Think it's the oil dip stick mounting point and the drain pan needing a new gasket on its drain plug. Adding pictures for that and wondering if the transfer/tranny look like they're leaking too, or is this most likely just oil sliding back?

Re-attaching the oil leak from the oil check tube on the oil pan which clearly shows the largest of leaks.

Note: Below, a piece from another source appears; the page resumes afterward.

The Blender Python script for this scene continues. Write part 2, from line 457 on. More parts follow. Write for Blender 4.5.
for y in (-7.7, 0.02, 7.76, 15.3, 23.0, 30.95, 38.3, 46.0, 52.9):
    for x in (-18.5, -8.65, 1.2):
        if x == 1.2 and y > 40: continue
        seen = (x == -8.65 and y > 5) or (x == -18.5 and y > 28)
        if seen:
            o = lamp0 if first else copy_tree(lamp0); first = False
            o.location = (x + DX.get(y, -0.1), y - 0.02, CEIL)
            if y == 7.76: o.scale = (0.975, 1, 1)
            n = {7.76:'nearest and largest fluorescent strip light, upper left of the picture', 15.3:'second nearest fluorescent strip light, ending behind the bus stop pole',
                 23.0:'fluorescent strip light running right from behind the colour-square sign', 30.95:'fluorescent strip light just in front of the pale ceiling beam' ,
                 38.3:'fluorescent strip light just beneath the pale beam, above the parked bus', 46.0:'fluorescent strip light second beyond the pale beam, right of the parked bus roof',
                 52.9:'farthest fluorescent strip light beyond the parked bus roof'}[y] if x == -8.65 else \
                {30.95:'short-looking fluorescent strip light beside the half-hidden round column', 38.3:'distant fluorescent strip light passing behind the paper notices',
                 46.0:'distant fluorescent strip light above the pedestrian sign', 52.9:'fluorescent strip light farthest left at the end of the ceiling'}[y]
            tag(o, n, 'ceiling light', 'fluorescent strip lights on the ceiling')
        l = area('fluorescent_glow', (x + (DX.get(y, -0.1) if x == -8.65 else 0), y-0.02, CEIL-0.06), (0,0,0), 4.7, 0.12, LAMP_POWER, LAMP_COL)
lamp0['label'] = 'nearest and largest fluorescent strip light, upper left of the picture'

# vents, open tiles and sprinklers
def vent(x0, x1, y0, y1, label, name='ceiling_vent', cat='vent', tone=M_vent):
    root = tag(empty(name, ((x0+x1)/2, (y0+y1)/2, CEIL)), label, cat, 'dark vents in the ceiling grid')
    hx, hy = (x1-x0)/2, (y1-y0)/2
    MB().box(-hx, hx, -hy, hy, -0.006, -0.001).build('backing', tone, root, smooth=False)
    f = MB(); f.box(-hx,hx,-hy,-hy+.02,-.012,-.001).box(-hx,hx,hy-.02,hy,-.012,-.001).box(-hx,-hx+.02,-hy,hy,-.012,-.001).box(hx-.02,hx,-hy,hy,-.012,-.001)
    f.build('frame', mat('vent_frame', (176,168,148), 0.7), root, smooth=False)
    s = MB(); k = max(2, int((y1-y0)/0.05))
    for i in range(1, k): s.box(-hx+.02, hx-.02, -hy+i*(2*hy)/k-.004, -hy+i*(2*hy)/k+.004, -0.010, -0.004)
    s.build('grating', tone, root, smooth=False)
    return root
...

PB Blasted Oil Check Tube.jpg

Slight Fluid Leaks.jpg

Slight Fuel Leaks 2.jpg


Micro Machine Manager
Ok, last thing. The front gas tank (new tank and filler tube installed) takes gas. The Rear aft of the rear axle (not mid-ship tank!) will not take gas and shoots it back out at the new filler tube. It looks pinched, but the tank looks a little high too. In addition, I took a good look at the filler tube neck installed by the shop that was working of the F350 and it LOOKS like (after checking out Rock Auto, NAPA, etc) that the filler tube installed is the midship fuel tank filler tube/neck. The aft rear axle tank has a slightly different after rear axle filler tube/neck.

I'm hoping the shop this was done will warranty this work. Paid them $400, not my call, to avoid impoundment as the seller of the f350 said he'd repair the pinion seal contingent on sale (I purchased) and he took it there, authorized the repair plus this after rear tank's filler neck install (I didn't realize the after tank was not hooked up to the gas tank when I bough it, my bad, but was NEVER discussed). Guy (active duty soldier, I'm a veteran, thought he'd not screw me) said if the pinion seal was not under warranty that he'd pay for it. $400 later, filing for 2 months loss of use (insurance) as he played f*** f*** games via text with me and the shop he took it too and resulted in me paying the bill for a repair he claimed was warrantied/he'd pay if not and another repair I had no idea was going to happen or was authorized or discussed.

The point is, does this look like the filler neck is wrong? I don't have a good picture of this, but the tube is kinda scrunched on the longeron (perlon?) left frame rail as it goes over it and up to the gas tank. It's not pinched as much that no fluid can flow through it, but it is higher at its lowest point than the actual gas fill point on the rear tank, so gas comes back out at you rather than up over the pinch and into the tank once it fills to that level. Wondering what I should be telling the shop -- hopefully they'll agree the mistake is theirs and they can correct it and the possible wrong filler neck they ordered.

EDIT: Last photo is old trailer hitch mount. It's rotted pretty good. Going to remove and install new trailer hitch -- any suggestions on class IV or V hitches for this truck? Has a 6-pin built into the chrome bumper, looks solid enough. Will remove the 6-pin and rewire with a 7 and 4-pin.